Further, it leads to defaults and indebtedness. Uncertain policies and regulations such as those of the Agricultural Produce Market Committee (APMC Act), besides low irrigation coverage, drought, flooding and unseasonal rains, are some other factors that hit farmers hard.

What about prices?

Farmers face price uncertainties due to fluctuations in demand and supply owing to bumper or poor crop production and speculation and hoarding by traders. The government’s economic survey for 2016-17 points out that the price risks emanating from an inefficient APMC market are severe for farmers in India since they have very low resilience because of the perishable nature of produce, inability to hold it, hedge in surplus-shortage scenarios or insure against losses.

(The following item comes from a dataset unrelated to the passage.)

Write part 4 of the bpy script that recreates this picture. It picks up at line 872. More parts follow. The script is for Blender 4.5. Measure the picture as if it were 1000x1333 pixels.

Lakhwinder Singh, an agriculture expert at Punjabi University, Patiala, who has been mapping rural Punjab for decades, points out that along with the slowdown in agricultural growth, the costs of farm inputs have increased faster than farm produce prices. The cost of capital too has increased manifold over the years.

This turned agriculture into an unprofitable occupation and compelled farmers, especially the small and marginal, to borrow costly money from informal sources of credit, which deepened the crises.

While the farming sector has its own set of risks, like any other economic activity, to increase and ensure stable flow of income to farmers it is vital to manage and reduce the risks by analysing, categorising and addressing them.